We used to be a greater country and that we are now greater than ever before–in different respects. The MAGA slogan and the responses to it discourage us from seeing these dualities. Trump deliberately conflates these things together, using the legitimate grievances people have about the areas in which our country has genuinely backslid to attack the areas in which our country has become a better place. But the defenders of the status quo in the center also handle the question of American greatness in a manipulative way. They create a false dichotomy between our accomplishments on race and gender and the creeping unfairness and regressiveness of our economy. We saw it from Hillary Clinton in 2016:
And we continue to see it from those who dismiss the New Deal and Great Society and their attendant programs as racist, because they dealt inadequately with racial inequality. The insinuation is that economic justice and social justice are mutually exclusive projects, that the former must be abandoned to get the latter, that this tradeoff is worth making.
The right and the center both think economic and social justice are mutually exclusive, and each proposes to sacrifice one to get the other. The right claims that we need to roll back social justice to restore economic justice, that this is what will make America great again. Meanwhile, the center claims that we have more social justice than ever before, that this is what makes America great, and that the miseries inflicted upon the American worker and the American family are necessary tolls that must be paid.

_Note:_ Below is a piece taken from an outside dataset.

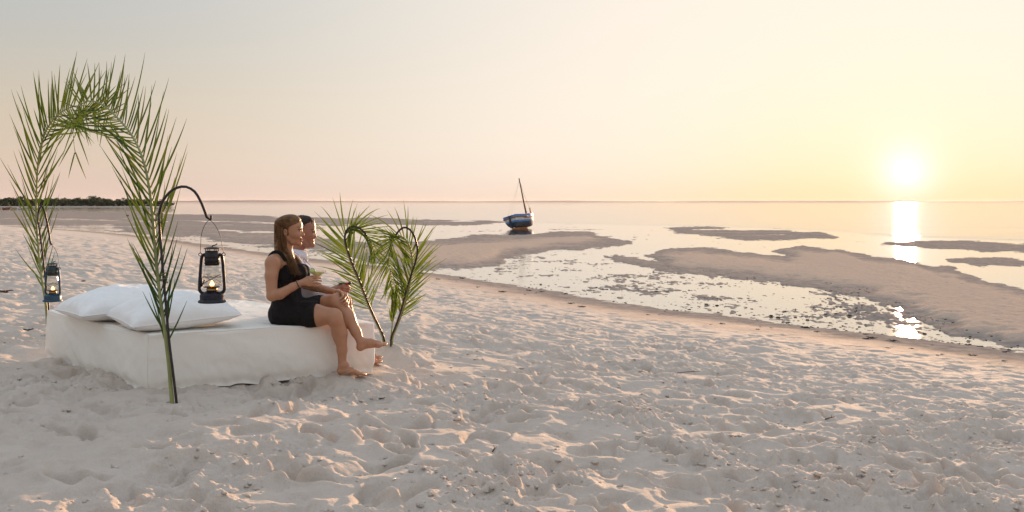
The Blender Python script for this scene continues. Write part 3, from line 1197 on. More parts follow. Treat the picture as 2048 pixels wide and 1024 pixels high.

The best response to MAGA–and to the centrists who trivialise economic injustice–is to vociferously deny the false dichotomy in which both traffic. While we have seen social justice expand while economic justice contracts, social justice would expand more rapidly if it came alongside economic justice. Disadvantaged groups benefit greatly from fairly structured economic programs. The New Deal and Great Society wrongfully left some groups behind, but this is eminently correctable in the economic proposals of today. By the same token, we will find that if we retrench on social justice, we will gain nothing substantively in the economic realm. The Trump administration’s regressive social policies won’t offer financial succour to the working families who, in desperation, gave the president their vote. Indeed, the administration’s determination to go ever further down the path of economic ruin–with regressive tax cuts and savage attacks on our public services–will, in the long-run, leave its voters even worse off than before. Behind his unconventional rhetoric, Trump governs far more like a Bush or a Clinton than he lets on.
We need to stop playing into this silly narrative that America moves all at once and all together in either a positive or negative direction, because both stories erase our faults and our accomplishments and encourage Americans to overvalue and undervalue who we are and what we do, in different respects. The right and the center are confusing people into missing whole sides of the story, into understanding the relationship between the social and the economic in an unnecessarily adversarial way. At its best, the left can tell a more realistic story about who we are, where we’ve been, and where we’re going, because the left can see the virtuous and vicious circles which the right and the center too often mistake for binaries.